:: THE TASK ::
Exactly as written, quote every line that follows, skipping the images.

:: DATASET EXTRACT ::
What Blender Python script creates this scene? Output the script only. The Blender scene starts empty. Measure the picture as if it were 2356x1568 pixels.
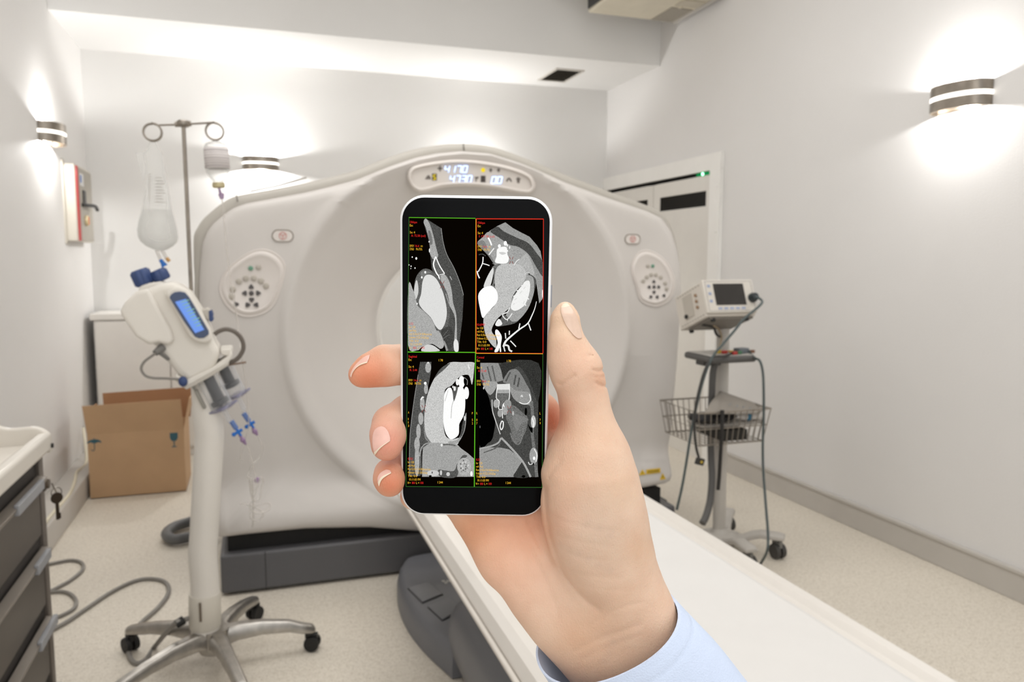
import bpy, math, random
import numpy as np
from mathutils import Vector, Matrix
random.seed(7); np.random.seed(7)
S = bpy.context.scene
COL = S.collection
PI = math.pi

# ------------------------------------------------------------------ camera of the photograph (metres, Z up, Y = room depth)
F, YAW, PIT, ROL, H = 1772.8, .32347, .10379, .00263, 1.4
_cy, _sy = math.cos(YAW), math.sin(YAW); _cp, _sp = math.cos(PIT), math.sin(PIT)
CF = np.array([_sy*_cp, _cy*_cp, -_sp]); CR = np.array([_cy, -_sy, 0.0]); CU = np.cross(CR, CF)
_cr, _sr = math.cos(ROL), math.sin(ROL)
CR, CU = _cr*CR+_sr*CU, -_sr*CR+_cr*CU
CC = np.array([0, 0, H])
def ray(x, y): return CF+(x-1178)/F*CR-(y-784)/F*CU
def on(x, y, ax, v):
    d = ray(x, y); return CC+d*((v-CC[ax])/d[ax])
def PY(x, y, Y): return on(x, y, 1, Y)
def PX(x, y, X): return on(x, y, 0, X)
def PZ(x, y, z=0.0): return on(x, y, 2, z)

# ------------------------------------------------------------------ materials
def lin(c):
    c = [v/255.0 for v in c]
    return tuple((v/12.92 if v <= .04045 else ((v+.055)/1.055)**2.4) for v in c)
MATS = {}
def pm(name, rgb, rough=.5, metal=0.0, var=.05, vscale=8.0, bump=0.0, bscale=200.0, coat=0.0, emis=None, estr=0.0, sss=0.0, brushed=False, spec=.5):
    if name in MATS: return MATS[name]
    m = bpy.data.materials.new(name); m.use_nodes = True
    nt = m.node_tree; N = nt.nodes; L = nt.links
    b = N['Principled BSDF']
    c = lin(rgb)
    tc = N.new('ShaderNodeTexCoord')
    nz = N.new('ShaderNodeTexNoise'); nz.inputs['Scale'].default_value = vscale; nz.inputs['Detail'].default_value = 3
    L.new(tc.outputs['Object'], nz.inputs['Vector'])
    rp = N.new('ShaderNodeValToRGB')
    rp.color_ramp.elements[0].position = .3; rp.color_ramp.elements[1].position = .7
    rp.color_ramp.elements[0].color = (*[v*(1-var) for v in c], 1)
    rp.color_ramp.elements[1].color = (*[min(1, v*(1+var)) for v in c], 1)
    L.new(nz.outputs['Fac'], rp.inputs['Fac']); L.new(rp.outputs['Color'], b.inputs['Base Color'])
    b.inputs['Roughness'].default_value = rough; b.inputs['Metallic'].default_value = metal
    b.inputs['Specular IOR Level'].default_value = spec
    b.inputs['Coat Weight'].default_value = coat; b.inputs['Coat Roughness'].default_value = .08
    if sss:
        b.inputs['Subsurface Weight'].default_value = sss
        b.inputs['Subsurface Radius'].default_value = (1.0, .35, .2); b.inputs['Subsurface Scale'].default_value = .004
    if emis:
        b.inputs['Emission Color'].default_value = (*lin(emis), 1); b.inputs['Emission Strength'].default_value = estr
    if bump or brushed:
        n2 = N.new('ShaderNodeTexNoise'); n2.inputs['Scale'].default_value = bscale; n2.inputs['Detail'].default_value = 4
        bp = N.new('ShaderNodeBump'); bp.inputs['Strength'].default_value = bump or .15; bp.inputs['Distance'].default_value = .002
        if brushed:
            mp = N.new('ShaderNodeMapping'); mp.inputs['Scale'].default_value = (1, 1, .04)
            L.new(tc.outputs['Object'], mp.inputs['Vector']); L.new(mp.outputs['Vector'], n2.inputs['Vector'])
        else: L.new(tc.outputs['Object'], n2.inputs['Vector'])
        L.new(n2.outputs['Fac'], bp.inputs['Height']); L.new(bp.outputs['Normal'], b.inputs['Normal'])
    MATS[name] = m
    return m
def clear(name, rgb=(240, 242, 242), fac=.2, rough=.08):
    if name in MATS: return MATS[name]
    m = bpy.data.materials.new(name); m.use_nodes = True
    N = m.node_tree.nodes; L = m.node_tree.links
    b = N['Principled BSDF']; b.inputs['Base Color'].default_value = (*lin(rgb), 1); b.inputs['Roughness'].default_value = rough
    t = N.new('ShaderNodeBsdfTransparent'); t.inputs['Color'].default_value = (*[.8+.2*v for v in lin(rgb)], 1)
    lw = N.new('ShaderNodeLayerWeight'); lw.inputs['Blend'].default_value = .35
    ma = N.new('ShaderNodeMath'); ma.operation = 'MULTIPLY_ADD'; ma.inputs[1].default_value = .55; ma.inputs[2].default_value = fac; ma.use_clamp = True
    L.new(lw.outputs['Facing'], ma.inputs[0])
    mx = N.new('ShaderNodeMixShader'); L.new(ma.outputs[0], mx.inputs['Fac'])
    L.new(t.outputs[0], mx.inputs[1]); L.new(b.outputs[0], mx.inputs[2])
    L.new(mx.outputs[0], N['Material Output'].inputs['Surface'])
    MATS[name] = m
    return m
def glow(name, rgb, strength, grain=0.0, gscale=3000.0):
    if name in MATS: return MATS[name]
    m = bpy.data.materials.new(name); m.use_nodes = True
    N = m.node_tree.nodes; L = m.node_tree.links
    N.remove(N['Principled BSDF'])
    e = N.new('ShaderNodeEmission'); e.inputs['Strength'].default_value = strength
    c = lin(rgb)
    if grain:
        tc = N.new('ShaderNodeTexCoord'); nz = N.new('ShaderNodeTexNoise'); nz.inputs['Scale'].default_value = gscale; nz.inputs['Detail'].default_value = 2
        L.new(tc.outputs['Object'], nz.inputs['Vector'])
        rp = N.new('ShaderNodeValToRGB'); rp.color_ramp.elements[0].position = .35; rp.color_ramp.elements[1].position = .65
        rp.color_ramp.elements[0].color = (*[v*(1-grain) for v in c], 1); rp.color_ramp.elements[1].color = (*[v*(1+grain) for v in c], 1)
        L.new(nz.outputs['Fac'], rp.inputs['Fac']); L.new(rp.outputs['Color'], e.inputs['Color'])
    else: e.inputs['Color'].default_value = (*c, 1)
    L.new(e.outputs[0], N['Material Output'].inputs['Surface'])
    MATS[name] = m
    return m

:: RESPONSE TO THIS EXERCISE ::
What Blender Python script creates this scene? Output the script only. The Blender scene starts empty. Measure the picture as if it were 2356x1568 pixels.
import bpy, math, random
import numpy as np
from mathutils import Vector, Matrix
random.seed(7); np.random.seed(7)
S = bpy.context.scene
COL = S.collection
PI = math.pi

# ------------------------------------------------------------------ camera of the photograph (metres, Z up, Y = room depth)
F, YAW, PIT, ROL, H = 1772.8, .32347, .10379, .00263, 1.4
_cy, _sy = math.cos(YAW), math.sin(YAW); _cp, _sp = math.cos(PIT), math.sin(PIT)
CF = np.array([_sy*_cp, _cy*_cp, -_sp]); CR = np.array([_cy, -_sy, 0.0]); CU = np.cross(CR, CF)
_cr, _sr = math.cos(ROL), math.sin(ROL)
CR, CU = _cr*CR+_sr*CU, -_sr*CR+_cr*CU
CC = np.array([0, 0, H])
def ray(x, y): return CF+(x-1178)/F*CR-(y-784)/F*CU
def on(x, y, ax, v):
    d = ray(x, y); return CC+d*((v-CC[ax])/d[ax])
def PY(x, y, Y): return on(x, y, 1, Y)
def PX(x, y, X): return on(x, y, 0, X)
def PZ(x, y, z=0.0): return on(x, y, 2, z)

# ------------------------------------------------------------------ materials
def lin(c):
    c = [v/255.0 for v in c]
    return tuple((v/12.92 if v <= .04045 else ((v+.055)/1.055)**2.4) for v in c)
MATS = {}
def pm(name, rgb, rough=.5, metal=0.0, var=.05, vscale=8.0, bump=0.0, bscale=200.0, coat=0.0, emis=None, estr=0.0, sss=0.0, brushed=False, spec=.5):
    if name in MATS: return MATS[name]
    m = bpy.data.materials.new(name); m.use_nodes = True
    nt = m.node_tree; N = nt.nodes; L = nt.links
    b = N['Principled BSDF']
    c = lin(rgb)
    tc = N.new('ShaderNodeTexCoord')
    nz = N.new('ShaderNodeTexNoise'); nz.inputs['Scale'].default_value = vscale; nz.inputs['Detail'].default_value = 3
    L.new(tc.outputs['Object'], nz.inputs['Vector'])
    rp = N.new('ShaderNodeValToRGB')
    rp.color_ramp.elements[0].position = .3; rp.color_ramp.elements[1].position = .7
    rp.color_ramp.elements[0].color = (*[v*(1-var) for v in c], 1)
    rp.color_ramp.elements[1].color = (*[min(1, v*(1+var)) for v in c], 1)
    L.new(nz.outputs['Fac'], rp.inputs['Fac']); L.new(rp.outputs['Color'], b.inputs['Base Color'])
    b.inputs['Roughness'].default_value = rough; b.inputs['Metallic'].default_value = metal
    b.inputs['Specular IOR Level'].default_value = spec
    b.inputs['Coat Weight'].default_value = coat; b.inputs['Coat Roughness'].default_value = .08
    if sss:
        b.inputs['Subsurface Weight'].default_value = sss
        b.inputs['Subsurface Radius'].default_value = (1.0, .35, .2); b.inputs['Subsurface Scale'].default_value = .004
    if emis:
        b.inputs['Emission Color'].default_value = (*lin(emis), 1); b.inputs['Emission Strength'].default_value = estr
    if bump or brushed:
        n2 = N.new('ShaderNodeTexNoise'); n2.inputs['Scale'].default_value = bscale; n2.inputs['Detail'].default_value = 4
        bp = N.new('ShaderNodeBump'); bp.inputs['Strength'].default_value = bump or .15; bp.inputs['Distance'].default_value = .002
        if brushed:
            mp = N.new('ShaderNodeMapping'); mp.inputs['Scale'].default_value = (1, 1, .04)
            L.new(tc.outputs['Object'], mp.inputs['Vector']); L.new(mp.outputs['Vector'], n2.inputs['Vector'])
        else: L.new(tc.outputs['Object'], n2.inputs['Vector'])
        L.new(n2.outputs['Fac'], bp.inputs['Height']); L.new(bp.outputs['Normal'], b.inputs['Normal'])
    MATS[name] = m
    return m
def clear(name, rgb=(240, 242, 242), fac=.2, rough=.08):
    if name in MATS: return MATS[name]
    m = bpy.data.materials.new(name); m.use_nodes = True
    N = m.node_tree.nodes; L = m.node_tree.links
    b = N['Principled BSDF']; b.inputs['Base Color'].default_value = (*lin(rgb), 1); b.inputs['Roughness'].default_value = rough
    t = N.new('ShaderNodeBsdfTransparent'); t.inputs['Color'].default_value = (*[.8+.2*v for v in lin(rgb)], 1)
    lw = N.new('ShaderNodeLayerWeight'); lw.inputs['Blend'].default_value = .35
    ma = N.new('ShaderNodeMath'); ma.operation = 'MULTIPLY_ADD'; ma.inputs[1].default_value = .55; ma.inputs[2].default_value = fac; ma.use_clamp = True
    L.new(lw.outputs['Facing'], ma.inputs[0])
    mx = N.new('ShaderNodeMixShader'); L.new(ma.outputs[0], mx.inputs['Fac'])
    L.new(t.outputs[0], mx.inputs[1]); L.new(b.outputs[0], mx.inputs[2])
    L.new(mx.outputs[0], N['Material Output'].inputs['Surface'])
    MATS[name] = m
    return m
def glow(name, rgb, strength, grain=0.0, gscale=3000.0):
    if name in MATS: return MATS[name]
    m = bpy.data.materials.new(name); m.use_nodes = True
    N = m.node_tree.nodes; L = m.node_tree.links
    N.remove(N['Principled BSDF'])
    e = N.new('ShaderNodeEmission'); e.inputs['Strength'].default_value = strength
    c = lin(rgb)
    if grain:
        tc = N.new('ShaderNodeTexCoord'); nz = N.new('ShaderNodeTexNoise'); nz.inputs['Scale'].default_value = gscale; nz.inputs['Detail'].default_value = 2
        L.new(tc.outputs['Object'], nz.inputs['Vector'])
        rp = N.new('ShaderNodeValToRGB'); rp.color_ramp.elements[0].position = .35; rp.color_ramp.elements[1].position = .65
        rp.color_ramp.elements[0].color = (*[v*(1-grain) for v in c], 1); rp.color_ramp.elements[1].color = (*[v*(1+grain) for v in c], 1)
        L.new(nz.outputs['Fac'], rp.inputs['Fac']); L.new(rp.outputs['Color'], e.inputs['Color'])
    else: e.inputs['Color'].default_value = (*c, 1)
    L.new(e.outputs[0], N['Material Output'].inputs['Surface'])
    MATS[name] = m
    return m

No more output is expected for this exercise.